The latest attack, condemned by President Clinton as "a senseless act of violence against innocent people", has stunned and dismayed the Administration, leaving it few options to prevent the unravelling of a Middle East peace process in which Washington has invested so much time, diplomatic energy and prestige.

Speaking during a campaign trip to Michigan, Mr Clinton urged Israelis to "fight for peace", and reject the "division and conflict" which were the goals of extremists on all sides, Jewish and Arab alike. But those exhortations will be hard to translate into reality - as shown by the jeers that rained upon the head of Martin Indyk, the US Ambassador to Israel, as he visited the scene of the bombing yesterday.

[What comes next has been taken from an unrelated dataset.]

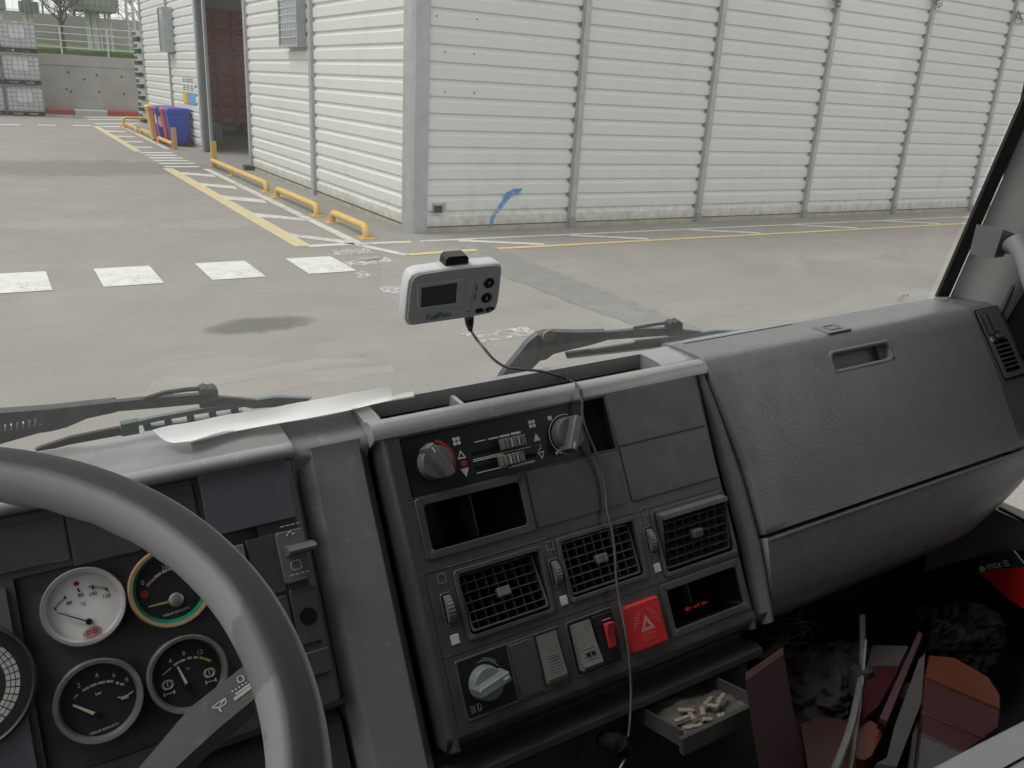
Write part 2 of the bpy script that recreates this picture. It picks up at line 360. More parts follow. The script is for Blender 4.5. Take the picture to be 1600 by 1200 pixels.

In practice there seems little the US can do. According to a White House spokesman, the meeting of Mr Christopher, the Defence Secretary William Perry, the CIA director John Deutch, and Anthony Lake, Mr Clinton's national security adviser, would examine "ways of assisting the Israelis". Among those means, presumably, is the use of US intelligence to help track down members of Hamas and other splinter Palestinian terrorist groups.

Beyond that, Washington will lean on Arab states in the region to give neither succour nor shelter to the terrorists, who some experts believe may be based not in the PLO- administered Gaza strip or West Bank but outside Israel altogether, perhaps in Jordan or Lebanon - in the latter case with the tacit consent of Syria.

It was not immediately clear what impact the Tel Aviv bombing will have on the bilateral talks between Israel and Syria, taking place on an estate outside Washington. Even before the latest spate of attacks - four now in nine days - the mid- level discussions had been stalled, as Damascus appeared to be waiting for the outcome of Israel's elections on 29 May. The Administration fears the bombings could hand victory to the right-wing Likud party, opposed to a peace deal on terms thus far accepted by the Labour Prime Minister, Shimon Peres.